A Fluid Dynamical Study of the Accretion Process

Abstract

A numerical solution is found for a fluid dynamical treatment of the accretion process in which a gravitating point source is moving through an adiabatic gas (having specific heat ratio 5/3); the calculations being performed for Mach speeds 0.6, 1 .4 and 2.4. Previous accretion theories were based on single particle orbits and would not be valid when collisions are important in the gas, as, for example, in the case of the Galaxy moving through a possible intergalactic plasma. The Mach speed of the Galaxy is probably of order unity and cooling can be neglected for a plasma temperature exceeding $$5\,\times\,{10}^{5}\,^{\circ} \text{K}$$ , so that our calculations could be relevant to this case although the internal pressure of the Galaxy may be sufficient to retard the inflow appreciably.

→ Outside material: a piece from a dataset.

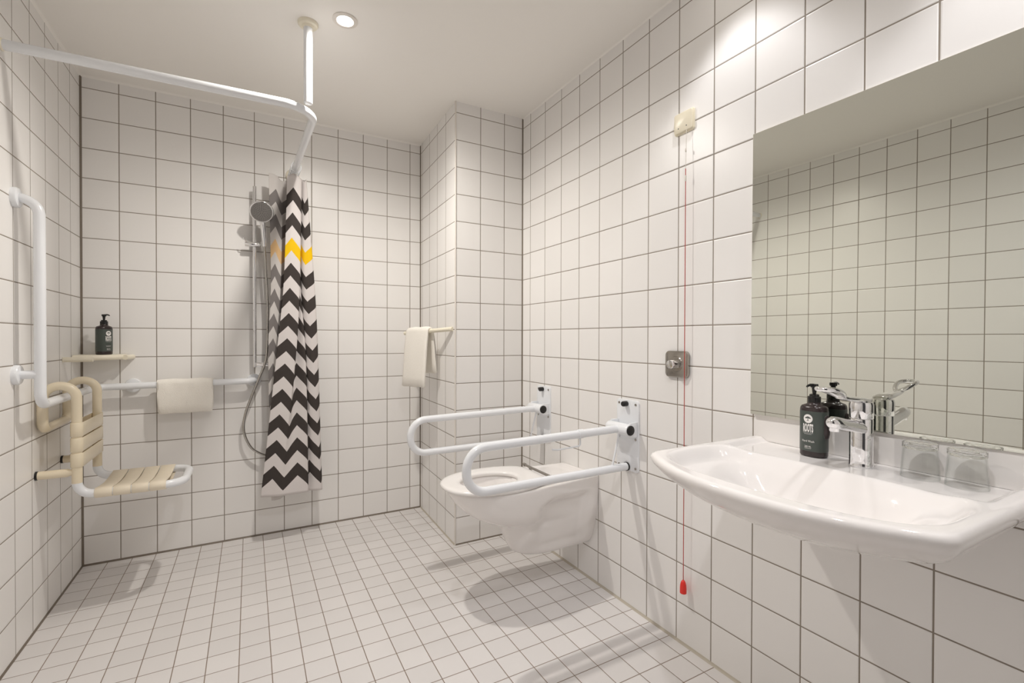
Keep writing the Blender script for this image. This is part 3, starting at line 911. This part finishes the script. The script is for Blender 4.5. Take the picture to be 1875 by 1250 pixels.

Other possible applications include stars, star clusters, compact objects or ‘ black holes ’ moving through an ambient medium. The numerical method used involves time step iteration from a initial state until a steady state is achieved, which gives results accurate to about 4 per cent. The subsonic case shows density and temperature contours strikingly close to those of a stationary source. In the supersonic cases the source is preceded by a bow shock. The accretion rate for each case is calculted and found to be comparable with that derived from previous accretion theory.